(What you will do) Copy exactly, please, the lines of the data from its start through the line containing "COL = scn.collection".

* START Information shown *

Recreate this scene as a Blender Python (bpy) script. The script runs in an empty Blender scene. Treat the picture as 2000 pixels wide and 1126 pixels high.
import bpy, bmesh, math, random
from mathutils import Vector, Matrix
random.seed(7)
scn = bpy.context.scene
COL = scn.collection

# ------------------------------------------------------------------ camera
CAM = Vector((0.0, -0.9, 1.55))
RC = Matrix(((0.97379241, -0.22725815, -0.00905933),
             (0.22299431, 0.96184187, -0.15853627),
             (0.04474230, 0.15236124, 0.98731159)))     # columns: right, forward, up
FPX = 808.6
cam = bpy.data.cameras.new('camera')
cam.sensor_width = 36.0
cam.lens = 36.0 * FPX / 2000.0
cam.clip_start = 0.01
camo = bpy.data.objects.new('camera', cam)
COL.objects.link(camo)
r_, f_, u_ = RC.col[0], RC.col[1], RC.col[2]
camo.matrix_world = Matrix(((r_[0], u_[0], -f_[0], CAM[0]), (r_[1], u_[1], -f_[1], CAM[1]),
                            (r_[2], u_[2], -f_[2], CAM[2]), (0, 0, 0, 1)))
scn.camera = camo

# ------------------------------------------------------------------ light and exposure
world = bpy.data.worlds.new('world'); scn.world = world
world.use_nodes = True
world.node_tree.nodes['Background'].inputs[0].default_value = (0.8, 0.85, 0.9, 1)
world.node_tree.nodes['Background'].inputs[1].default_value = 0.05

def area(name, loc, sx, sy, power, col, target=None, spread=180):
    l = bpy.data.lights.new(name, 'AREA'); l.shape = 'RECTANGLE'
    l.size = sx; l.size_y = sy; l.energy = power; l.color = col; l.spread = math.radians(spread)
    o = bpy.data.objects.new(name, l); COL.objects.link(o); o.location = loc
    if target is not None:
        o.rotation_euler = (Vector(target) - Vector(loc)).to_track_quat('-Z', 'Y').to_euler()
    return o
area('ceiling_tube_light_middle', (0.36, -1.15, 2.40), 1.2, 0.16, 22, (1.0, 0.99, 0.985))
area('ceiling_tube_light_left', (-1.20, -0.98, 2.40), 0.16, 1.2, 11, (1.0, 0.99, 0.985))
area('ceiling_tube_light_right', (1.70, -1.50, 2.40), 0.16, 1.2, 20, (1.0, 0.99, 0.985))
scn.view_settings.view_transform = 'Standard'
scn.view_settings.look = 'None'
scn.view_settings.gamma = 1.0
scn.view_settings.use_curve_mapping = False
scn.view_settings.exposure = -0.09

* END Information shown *

(Response to this exercise)
Recreate this scene as a Blender Python (bpy) script. The script runs in an empty Blender scene. Treat the picture as 2000 pixels wide and 1126 pixels high.
import bpy, bmesh, math, random
from mathutils import Vector, Matrix
random.seed(7)
scn = bpy.context.scene
COL = scn.collection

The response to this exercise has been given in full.